El filósofo francés Brice Parain afirma que del mismo modo en que tratamos a la lengua nos tratamos a nosotros mismos y a los demás. A pesar de que parezca una utopía, la lengua proporciona a cada uno de nosotros el terreno y la esperanza de un proyecto más practicable que los que otorgan, en el caso de nuestro país, las circunstancias políticas, los problemas del Banco Central o los avatares entre oposición y oficialismo.
Mientras que la gran mayoría de los argentinos sentimos que no somos responsables de los problemas económicos y morales que hemos sufrido y seguimos padeciendo, si existe una responsabilidad colectiva en cuanto al cuidado por la validez de nuestro lenguaje. Es decir, que la degradación que sufre la población en tantos aspectos de su vida ciudadana y cotidiana no debería extenderse a ese vínculo profundo que es el lenguaje como elemento imprescindible de comunicación y de identidad. Los argentinos nos especializamos en vulgarizar muchas realidades de la vida humana, incluida nuestra lengua.

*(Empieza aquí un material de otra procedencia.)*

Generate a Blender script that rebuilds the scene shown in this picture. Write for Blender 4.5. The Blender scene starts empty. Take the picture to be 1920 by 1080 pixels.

Aristóteles distinguía la "phoné", es decir, el sonido, o la forma más elemental del lenguaje animal, del "dialekto": lenguaje más complejo del que participan algunos seres irracionales, y subrayaba el valor del "logos" o palabra, como forma superior que define al ser humano. En una sociedad agresiva, también se violenta a las palabras, que deberían ser respetadas como el canal de comunicación. Quien no respeta el valor de las palabras también se opone a la libertad de expresión.
Desde el Gobierno, tanto la presidenta de la Nación como el jefe de Gabinete, hacen un uso de neologismos incompatibles con la lengua española, como así también de términos cargados de violencia verbal. La Presidenta hablaba de "okupa" para referirse a Martín Redrado, o de "jueza delivery" para calificar a la magistrada María José Sarmiento. Y para rectificar su afirmación de que "si fuera genia haría desaparecer a algunos como hacen los genios", señaló que en Argentina ya hubo muchos "desaparecedores". La palabra, cuando está en boca de personas con representación o responsabilidades públicas, tiene un valor esencial para la sociedad. La dureza, los términos sin significación, el desplante y hasta el insulto se han convertido en rasgos distintivos del lenguaje público, casi en su estilo habitual.
Los responsables de la vida pública debieran reivindicar la pureza del lenguaje y el valor de la palabra, poniéndolos al servicio de la verdad y del diálogo democrático.